In summary, we find that although the Department had a right to exercise eminent domain proceedings to widen Route 34, it did not demonstrate a need to acquire the fee interest. That is to say, there is absolutely nothing in the record to indicate a need for more than a surface acquisition of the right-of-way.

Reversed and remanded.

WOMBACHER, P.J., concurs.

JUSTICE SCOTT,

specially concurring:

I concur with the result reached, by the majority in this case. However, I believe that attention should be addressed to the State’s attempt to parlay a bureaucratic directive issued in 1957 by someone in the Attorney General’s office to the status of a regulatory guideline in condemnation cases.

The guideline which the State desired to adopt was that, if a landowner acquiesces and negotiates a use of a portion of his land to the State for highway purposes, then a State would only receive a right-of-way interest. However, if the landowner is recalcitrant and wants a right to which he is entitled, to wit, a condemnation proceeding, then *802according to the majority opinion the State is entitled to seek and receive a fee interest in the desired land. The condemnee, in the latter instance, is situated like the individual sitting under sword of Damocles. Acquiesce and cooperate and one is safe, but claim a right to an eminent domain proceeding, and the threads to the hanging sword will be severed, and it will fall. The latter result smacks strongly of autocratic bureaucracy.

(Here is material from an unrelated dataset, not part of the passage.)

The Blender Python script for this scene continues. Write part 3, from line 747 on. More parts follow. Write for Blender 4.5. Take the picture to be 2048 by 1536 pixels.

In the instant case, the fee interest is not needed by the State. A highway is already in esse. The State already has a right of way dedication in the land in question. During oral argument, the State was unable to state one benefit that would be derived from the fee interest, which is necessary to the widening of the highway. The State acknowledged that any possible interest in the land, such as oil, gas or mineral rights, would not be utilized by the State. Such assets, if ever discovered, could be of value to the fee holder and should not blithely be taken from him. It is apparent that if he had not availed himself of his legal right to resist the taking by the State, he would still be possessed of certain possible rights.